Le Libérien George Weah, qui a passé une bonne partie de sa carrière en France, restera pour longtemps aussi dans les mémoires des passionnés de foot en raison de ses qualités techniques. Ce n’est d’ailleurs pas le fait du hasard s’il fut le premier joueur non européen à recevoir le Ballon d’or.
Le charismatique camerounais Roger Milla n’est pas pour autant physique. Connu pour ses dribbles extraordinaires, cet attaquant et Ballon d’or africain qui a évolué notamment à Valenciennes, l’AS Monaco, Bastia, Saint-Etienne, Montpellier, en a émerveillé plus d’un à l’occasion de la coupe du monde d’Italie en 1990 avec la sélection camerounaise.
Au nombre de ceux qui pratiquent en ce moment les stades européens, les meilleurs joueurs africains ne sont pas de la race des «grands», des «costauds» ou des «puissants», dans l’esprit du débat sur les quotas au sein de la FFF. Que ce soit le Camerounais Samuel Eto’o, considéré comme le meilleur avant-centre du monde, le Togolais Emmanuel Adebayor, qui fait les beaux jours des différents clubs où il évolue, ou le virevoltant ivoirien Didier Drogba.

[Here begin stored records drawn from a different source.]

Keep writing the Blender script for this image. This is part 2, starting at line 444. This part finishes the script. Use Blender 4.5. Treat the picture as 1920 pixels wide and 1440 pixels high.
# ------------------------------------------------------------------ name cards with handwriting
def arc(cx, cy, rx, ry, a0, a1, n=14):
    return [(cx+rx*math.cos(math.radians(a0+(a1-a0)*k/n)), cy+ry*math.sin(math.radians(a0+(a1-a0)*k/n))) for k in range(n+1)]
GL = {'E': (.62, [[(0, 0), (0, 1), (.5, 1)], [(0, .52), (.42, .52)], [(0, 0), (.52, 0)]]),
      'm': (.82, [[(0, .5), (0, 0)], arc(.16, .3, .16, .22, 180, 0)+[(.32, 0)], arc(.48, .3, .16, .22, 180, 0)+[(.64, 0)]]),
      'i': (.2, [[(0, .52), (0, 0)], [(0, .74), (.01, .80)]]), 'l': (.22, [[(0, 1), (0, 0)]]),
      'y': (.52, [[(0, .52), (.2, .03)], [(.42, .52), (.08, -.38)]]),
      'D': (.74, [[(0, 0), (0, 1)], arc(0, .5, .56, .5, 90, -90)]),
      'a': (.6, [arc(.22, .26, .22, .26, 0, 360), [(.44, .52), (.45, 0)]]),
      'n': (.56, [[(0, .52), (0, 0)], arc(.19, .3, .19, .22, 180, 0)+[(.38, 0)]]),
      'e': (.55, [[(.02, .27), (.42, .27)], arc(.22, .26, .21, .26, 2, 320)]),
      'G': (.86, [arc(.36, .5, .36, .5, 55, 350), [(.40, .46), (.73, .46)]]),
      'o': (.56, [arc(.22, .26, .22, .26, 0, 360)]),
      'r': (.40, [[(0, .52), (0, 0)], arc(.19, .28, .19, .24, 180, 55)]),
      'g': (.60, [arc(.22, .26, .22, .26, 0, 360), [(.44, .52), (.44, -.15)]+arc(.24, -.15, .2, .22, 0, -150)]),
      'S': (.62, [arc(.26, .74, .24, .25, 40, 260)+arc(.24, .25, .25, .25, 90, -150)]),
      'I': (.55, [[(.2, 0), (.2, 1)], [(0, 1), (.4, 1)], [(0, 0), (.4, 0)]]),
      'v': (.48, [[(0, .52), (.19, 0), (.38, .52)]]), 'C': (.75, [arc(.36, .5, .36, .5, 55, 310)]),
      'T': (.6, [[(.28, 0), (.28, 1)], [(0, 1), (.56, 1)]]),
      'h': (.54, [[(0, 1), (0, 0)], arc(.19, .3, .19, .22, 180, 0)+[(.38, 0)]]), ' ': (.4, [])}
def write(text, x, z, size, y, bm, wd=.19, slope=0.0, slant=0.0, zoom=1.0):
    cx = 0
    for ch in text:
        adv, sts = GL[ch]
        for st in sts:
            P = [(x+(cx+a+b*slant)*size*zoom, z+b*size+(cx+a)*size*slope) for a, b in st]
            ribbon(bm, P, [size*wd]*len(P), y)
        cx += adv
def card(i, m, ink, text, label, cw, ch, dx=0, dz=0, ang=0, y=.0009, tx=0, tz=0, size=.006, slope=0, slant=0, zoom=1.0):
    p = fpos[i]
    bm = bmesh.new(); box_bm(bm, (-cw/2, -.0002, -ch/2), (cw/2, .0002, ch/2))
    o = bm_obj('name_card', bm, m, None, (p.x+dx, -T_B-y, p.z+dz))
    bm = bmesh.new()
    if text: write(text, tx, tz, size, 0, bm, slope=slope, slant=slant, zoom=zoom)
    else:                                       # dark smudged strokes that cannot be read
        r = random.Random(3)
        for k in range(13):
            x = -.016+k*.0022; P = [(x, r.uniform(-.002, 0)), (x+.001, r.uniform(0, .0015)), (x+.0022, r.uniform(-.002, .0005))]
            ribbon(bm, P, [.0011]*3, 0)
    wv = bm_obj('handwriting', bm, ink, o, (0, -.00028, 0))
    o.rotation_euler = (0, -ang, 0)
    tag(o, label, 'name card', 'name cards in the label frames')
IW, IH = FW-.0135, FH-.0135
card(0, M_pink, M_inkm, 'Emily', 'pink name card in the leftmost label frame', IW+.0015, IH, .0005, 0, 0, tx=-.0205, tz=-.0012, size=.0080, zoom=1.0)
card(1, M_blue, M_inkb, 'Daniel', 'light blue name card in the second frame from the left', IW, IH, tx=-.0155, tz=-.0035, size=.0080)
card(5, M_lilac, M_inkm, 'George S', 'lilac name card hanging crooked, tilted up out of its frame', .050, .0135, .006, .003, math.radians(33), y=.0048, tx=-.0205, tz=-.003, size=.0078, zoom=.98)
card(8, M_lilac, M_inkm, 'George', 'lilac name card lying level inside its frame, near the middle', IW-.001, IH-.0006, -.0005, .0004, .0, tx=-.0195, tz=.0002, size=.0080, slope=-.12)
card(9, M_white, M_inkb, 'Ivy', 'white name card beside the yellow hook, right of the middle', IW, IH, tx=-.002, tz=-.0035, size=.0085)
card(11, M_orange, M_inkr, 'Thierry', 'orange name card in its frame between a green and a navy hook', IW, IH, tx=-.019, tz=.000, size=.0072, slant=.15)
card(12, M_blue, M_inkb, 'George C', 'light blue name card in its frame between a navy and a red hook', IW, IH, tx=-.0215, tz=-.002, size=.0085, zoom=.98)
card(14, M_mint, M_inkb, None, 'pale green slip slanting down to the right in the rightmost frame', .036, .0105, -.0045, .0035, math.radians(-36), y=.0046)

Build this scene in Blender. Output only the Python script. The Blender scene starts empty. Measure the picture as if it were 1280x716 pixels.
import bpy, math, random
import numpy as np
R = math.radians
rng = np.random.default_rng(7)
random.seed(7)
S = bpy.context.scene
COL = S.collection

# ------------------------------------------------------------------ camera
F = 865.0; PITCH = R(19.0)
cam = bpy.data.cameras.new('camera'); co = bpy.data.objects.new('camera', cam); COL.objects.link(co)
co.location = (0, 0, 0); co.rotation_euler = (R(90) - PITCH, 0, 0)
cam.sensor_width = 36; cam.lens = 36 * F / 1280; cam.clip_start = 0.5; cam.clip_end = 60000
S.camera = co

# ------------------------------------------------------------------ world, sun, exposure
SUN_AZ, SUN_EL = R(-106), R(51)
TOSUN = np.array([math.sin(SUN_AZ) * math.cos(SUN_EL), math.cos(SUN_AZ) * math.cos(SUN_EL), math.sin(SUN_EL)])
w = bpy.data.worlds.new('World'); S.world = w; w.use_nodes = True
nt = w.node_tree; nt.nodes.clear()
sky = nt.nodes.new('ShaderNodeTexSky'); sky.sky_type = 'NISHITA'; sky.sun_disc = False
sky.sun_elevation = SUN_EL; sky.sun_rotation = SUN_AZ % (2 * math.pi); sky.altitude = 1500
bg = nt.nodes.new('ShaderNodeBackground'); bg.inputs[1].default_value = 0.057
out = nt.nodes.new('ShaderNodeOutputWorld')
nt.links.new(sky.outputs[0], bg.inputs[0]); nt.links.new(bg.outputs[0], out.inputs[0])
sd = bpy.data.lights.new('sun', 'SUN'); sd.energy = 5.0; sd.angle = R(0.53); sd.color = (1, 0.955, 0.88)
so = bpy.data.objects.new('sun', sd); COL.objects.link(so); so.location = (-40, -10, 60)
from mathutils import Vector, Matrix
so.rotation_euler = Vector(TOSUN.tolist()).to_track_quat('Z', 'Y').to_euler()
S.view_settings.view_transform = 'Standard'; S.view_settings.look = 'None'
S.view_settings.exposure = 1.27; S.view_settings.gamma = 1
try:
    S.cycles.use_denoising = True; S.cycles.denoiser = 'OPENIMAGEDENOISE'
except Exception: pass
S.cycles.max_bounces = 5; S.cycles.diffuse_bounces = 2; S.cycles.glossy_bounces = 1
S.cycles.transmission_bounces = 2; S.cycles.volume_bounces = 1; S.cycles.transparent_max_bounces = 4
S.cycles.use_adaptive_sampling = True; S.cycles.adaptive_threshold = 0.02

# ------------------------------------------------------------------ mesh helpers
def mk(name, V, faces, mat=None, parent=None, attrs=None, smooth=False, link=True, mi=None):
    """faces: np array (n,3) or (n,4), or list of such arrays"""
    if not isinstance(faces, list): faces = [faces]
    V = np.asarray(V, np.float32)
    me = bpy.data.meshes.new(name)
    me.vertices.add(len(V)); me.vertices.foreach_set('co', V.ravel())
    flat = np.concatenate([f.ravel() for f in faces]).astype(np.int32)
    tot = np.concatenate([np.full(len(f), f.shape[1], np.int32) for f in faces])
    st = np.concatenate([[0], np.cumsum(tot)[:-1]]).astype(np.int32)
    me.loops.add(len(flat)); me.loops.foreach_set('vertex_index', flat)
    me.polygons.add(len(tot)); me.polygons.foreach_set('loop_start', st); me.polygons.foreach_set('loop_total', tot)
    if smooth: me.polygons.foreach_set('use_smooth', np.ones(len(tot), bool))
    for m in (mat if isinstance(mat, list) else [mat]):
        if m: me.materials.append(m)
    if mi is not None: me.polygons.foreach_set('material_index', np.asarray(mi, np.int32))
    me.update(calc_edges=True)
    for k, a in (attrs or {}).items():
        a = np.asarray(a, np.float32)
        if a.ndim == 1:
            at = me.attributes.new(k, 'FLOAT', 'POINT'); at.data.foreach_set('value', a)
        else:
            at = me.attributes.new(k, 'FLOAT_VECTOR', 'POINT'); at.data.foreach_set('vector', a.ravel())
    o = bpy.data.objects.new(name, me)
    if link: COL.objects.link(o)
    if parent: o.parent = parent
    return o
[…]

De son vrai nom Edson Arantes do Nascimento, Pelé, légende vivante du football mondial, ne correspond pas au stéréotype du sportif noir. Il est pourtant considéré comme le plus grand footballeur de tous les temps. Ce champion du monde avec la sélection brésilienne à trois reprises (1958, 1962 et 1970), est l’auteur du triplé contre la France lors de la demi-finale et du doublé en finale contre la Suède, pays hôte de la coupe du monde de 1958. Il demeure le buteur le plus prolifique avec son millième but au Maracanã à Rio de Janeiro en 1969.
Outre la pérennité malheureuse des stéréotypes sur les noirs, cette affaire des quotas révèle également que le sport, pratiqué à haut niveau en dehors de l'Afrique, est l'une des trop rares chances qu’on laisse aux Africains ou aux noirs d'exprimer leur talent et de se faire connaître (ou reconnaître). Une affaire qui fâche les Africains du continent, qui y voient une manière de continuer à cantonner le noir au rôle qu’on veut bien lui accorder.
Pour l’ancien président de l’Olympique de Marseille Mababa Diouf, dit Pape Diouf, l’affaire des quotas révèle un malaise social dans la France actuelle:
«Pour un arabe ou un noir, faire partie des instances dirigeantes du football français, ce n’est pas possible.»
En France, le grand match des quotas est bien loin d’être terminé.